Despite the tragedy of it all, you’re left not really sure if you should be complaining, having seen your favourite band perform what is likely to be a rare set of experimental songs, and relishing the opportunity to further establish themselves as avant-garde pioneers, while issuing a challenge both to their fans and peers. Even while accepting the valid arguments that you can’t expect someone to continue to play the hits every time they tour; that ultimately the only people they should aim to please are themselves; Sonic Youth need to remember that there’s only ever a thin line between art and arse, and tonight they only served to disappoint their faithful following by exposing them to a tortuous display of ignominious self-indulgence which is bereft of any function or purpose.

All Tomorrow's Parties, 2000
Sunday

Fortunately Sunday offers Sonic Youth’s, Steve Shelley the chance to save face, as the droning alt.country of his other band, Two Dollar Guitar, and the laconic drawl of their Harry Dean Stanton lookalike singer gently ease you back into another day of music. Which, after having shared an invigorating absinthe breakfast with Bearos Records (or rather, sat in the sun with Bearos while taking advantage of the kind offer to drink their absinthe), is a good way to kick things off. Unless, of course they happen to followed by the Bardo Pond, which they are, who seem determined to mess with your head once more as their shoegazing cacophony meanders about for a bit before realising that they would have been better suited to 1989, and buggering off back to their time machine.

After Sonic Youth you could be forgiven for turning your back on instrumental music, but Papa M are all that it takes to show you that true beauty can be achieved without words. Whereas Thurston and his cronies were content to ramble tunelessly for an hour and a half, Dave Pajo understands the need for a driving force in the music to take the place of vocals, and therefore the instrumentation is always building towards a specific point, the guitars working off each other to create a new eloquence, and as such, even their 15 minute rendition of ‘Turn Turn Turn’ sounds as articulate as the original.

It’s a rare occasion when Pajo can’t be considered the most influential musician on the bill, but Wire not only can be held responsible for shaping the sound of as many of this weekends bands as Sonic Youth or Slint, but have been around long enough to have been an influence to those bands themselves. Following the blanket slagging of their recent Royal Festival Hall gig you’re expecting to be disappointed, so what follows is nothing short of a revelation.

Maybe they read the reviews, maybe they saw Sonic Youth and felt the need to prove that middle-age doesn’t necessarily make you artistically redundant, but Wire take to the stage as if they believe it’s 1978 and they’re at the 100 Club for the first time. In short, it’s like punk is still happening, and right before our very eyes Wire are taking steps towards injecting it with an art-school sensibility. Shorn of the ‘80’s detritus that they relied on a month ago, much of the set is drawn from ‘Pink Flag’ and ‘Chairs Missing’, as the syncopated beats, awkward riffs and robotic drumming immediately dismiss any notions of granddad rock, and the crowd are left mesmerised by Colin Newman as he screams and rants his way through their very own definitive history of art-rock.

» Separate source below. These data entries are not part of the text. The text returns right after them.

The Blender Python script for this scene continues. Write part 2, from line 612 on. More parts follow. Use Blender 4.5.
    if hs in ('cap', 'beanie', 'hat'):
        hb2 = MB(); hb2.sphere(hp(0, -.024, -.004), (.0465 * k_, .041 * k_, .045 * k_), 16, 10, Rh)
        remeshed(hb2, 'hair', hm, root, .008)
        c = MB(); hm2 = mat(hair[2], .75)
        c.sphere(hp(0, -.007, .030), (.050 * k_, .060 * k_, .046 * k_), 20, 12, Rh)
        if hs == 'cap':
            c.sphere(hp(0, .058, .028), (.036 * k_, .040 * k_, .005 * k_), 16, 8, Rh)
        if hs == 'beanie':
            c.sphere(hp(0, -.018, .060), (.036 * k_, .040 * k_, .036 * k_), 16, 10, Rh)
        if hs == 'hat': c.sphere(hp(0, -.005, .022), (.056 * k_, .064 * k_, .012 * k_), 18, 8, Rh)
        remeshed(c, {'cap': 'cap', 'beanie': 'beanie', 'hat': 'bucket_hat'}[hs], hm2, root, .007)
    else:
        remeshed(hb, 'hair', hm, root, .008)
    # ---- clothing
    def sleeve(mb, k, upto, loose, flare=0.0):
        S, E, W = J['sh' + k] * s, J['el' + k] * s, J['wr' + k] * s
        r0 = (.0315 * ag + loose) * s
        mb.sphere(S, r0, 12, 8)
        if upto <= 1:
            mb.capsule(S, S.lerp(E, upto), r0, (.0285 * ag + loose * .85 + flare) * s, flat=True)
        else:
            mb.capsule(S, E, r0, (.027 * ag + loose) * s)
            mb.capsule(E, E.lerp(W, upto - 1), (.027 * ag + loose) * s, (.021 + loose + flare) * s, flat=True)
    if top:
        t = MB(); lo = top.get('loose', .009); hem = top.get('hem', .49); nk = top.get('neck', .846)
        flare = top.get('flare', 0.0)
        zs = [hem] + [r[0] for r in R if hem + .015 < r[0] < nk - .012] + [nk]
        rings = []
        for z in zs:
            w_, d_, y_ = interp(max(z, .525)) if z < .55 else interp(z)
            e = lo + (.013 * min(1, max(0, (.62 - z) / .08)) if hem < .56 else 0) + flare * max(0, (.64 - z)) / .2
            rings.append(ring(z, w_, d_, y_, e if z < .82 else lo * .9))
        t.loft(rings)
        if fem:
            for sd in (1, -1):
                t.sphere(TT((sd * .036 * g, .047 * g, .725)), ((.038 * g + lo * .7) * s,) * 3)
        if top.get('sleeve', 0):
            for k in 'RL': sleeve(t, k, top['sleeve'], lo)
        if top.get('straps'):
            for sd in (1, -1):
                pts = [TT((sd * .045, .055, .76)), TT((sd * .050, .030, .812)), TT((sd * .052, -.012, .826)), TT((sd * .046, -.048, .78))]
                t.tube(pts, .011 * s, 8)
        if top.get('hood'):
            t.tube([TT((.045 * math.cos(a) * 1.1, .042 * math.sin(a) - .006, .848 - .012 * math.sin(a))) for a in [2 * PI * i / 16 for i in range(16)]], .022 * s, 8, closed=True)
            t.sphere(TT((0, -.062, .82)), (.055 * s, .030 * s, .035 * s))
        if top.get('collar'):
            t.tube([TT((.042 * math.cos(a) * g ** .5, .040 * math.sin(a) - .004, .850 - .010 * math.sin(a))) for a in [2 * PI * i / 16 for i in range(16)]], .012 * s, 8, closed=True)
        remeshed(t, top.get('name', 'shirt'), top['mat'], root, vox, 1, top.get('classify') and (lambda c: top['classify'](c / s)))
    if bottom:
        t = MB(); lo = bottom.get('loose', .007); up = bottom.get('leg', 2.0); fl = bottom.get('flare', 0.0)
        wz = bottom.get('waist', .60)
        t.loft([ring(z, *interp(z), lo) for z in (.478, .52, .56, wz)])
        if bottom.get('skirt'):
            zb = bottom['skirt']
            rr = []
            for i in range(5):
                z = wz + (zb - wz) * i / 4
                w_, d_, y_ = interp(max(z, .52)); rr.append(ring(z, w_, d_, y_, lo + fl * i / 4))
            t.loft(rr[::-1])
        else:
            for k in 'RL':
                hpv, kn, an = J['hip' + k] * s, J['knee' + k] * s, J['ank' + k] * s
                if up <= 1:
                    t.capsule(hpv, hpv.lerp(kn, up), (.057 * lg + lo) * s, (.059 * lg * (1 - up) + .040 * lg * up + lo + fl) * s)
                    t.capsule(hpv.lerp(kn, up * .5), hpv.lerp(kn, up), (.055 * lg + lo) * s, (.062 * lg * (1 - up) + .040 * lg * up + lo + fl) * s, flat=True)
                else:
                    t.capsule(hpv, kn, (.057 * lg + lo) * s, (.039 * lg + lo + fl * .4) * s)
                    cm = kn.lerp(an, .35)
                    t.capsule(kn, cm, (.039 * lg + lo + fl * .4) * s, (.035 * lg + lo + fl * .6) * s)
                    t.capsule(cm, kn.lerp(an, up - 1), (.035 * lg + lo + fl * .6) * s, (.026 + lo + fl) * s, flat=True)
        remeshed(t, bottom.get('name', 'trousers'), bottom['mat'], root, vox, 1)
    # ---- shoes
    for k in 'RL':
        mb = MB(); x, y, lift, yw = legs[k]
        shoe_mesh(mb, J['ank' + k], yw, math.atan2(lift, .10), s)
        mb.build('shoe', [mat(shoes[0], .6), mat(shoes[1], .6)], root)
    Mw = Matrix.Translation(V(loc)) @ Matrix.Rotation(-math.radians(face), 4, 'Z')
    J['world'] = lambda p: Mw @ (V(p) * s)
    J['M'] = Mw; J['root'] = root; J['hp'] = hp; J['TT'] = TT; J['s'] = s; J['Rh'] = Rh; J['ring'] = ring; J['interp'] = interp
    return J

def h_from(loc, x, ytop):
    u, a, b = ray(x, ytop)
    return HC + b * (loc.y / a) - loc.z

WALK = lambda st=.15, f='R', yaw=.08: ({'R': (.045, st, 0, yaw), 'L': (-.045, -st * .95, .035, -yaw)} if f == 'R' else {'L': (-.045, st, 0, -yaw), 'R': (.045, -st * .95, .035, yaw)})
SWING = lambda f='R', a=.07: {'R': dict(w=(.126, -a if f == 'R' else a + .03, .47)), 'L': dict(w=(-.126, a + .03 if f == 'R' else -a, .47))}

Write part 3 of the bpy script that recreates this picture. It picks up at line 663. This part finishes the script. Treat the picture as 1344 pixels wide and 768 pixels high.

You’re left wondering just how Mogwai are going to follow that, how Stuart Braithwaite’s mob can justify their position as headliners, and what the cheeky little scamp is going to have to say for himself tonight. Fortunately they seem to have risen to the occasion, and are filled with a much greater sense of purpose than when they last dragged their bloated forms around the country, as if the string quartet have forced to them become more disciplined, and any feelings of awe they may have playing to so many of their idols are soon put behind them. ‘Christmas Steps’ and a reworked ‘New Paths To Helicon’ are devastatingly brutal, building in volume to levels that would have Kevin Shields reaching for the earplugs, but they still find themselves hamstrung by their tendency to draw songs out for too long, until ‘Ex-Cowboy’ finds itself flailing about pointlessly going nowhere.

Yet the new songs are capable of keeping people riveted for half an hour at a time, recalling the Omen’s sinister score as the strings ricochet off the dense barrage of noise, it’s just a shame that, just as we were beginning to forgive him for being such an arse all the time, Stuart then goes and ruins it all by calling Ken Livingstone an evil cunt. But then ‘Fear Satan’ brings the weekend to a final close, and it’s time to grudgingly admit that there may be life in the cretins yet. If only Stuart can learn to keep his mouth shut long enough to prevent anyone from kicking the crap out of him first, it’s just possible that we may fall in love with the stupid buggers yet.